Tuesday, June 16, 2009

peace within

Today I had to go downtown to the post office and since I was so far downtown I decided to make my walk worthwhile, so I brought my laptop with me (which is seriously heavy to carry that far in the heat i might add) and went to the Goat where I sat down for about an hour or so and wrote some more about my character Abby. She's pretty sweet I have to say.

This blog isn't about her though, this blog is about St. Mary's Cathedral. On the way back home I walked up Johnson which of course leads me right by St. Mary's. Anyway, all the doors were open, so, obviously, I went inside.

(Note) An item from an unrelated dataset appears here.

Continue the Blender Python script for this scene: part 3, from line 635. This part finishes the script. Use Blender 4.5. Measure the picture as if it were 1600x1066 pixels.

I walked up the steps and kind of cautiously walked in. My footsteps echoed, so I walked as softly as I possible could. There was no one around. It's beautiful inside. Candles lit for different prayers offered, stunning stained glass windows, beautiful arches. I walked around the back of the cathedral and I felt like I was an intruder - as if it were like the 1500s and I was a poor wench who wasn't suppose to be there. For some reason I was afraid of running into someone. After a few moments, I let myself relax and take in the quiet. Then I went down and sat in a pew.
What I said to God there doesn't really matter for this post, but after a few moments, with me freezing ever time I heard a noise, a woman came in. She was an ordinary woman. She walked up a different isle than I was sitting, did a kneel thing before she sat down and then kneeled in the pew on the little thing they have for you there (can you tell I'm not Catholic) and she began to pray.
Cars rattled on down the street outside, another man came in from a different part of the church who worked there, but this silence, this peace penetrated the sanctuary and it remained untouched. You almost fell into it sitting there.

Protestants aren't generally to big on the whole cathedral thing I've noticed, but I almost think that they're necessary. That it's a good thing they exist somewhere because they remind us - or at least remind me, how big God is, how powerful, and how awe inspiring. Sometimes I think that we - or at least I - need to be reminded of that.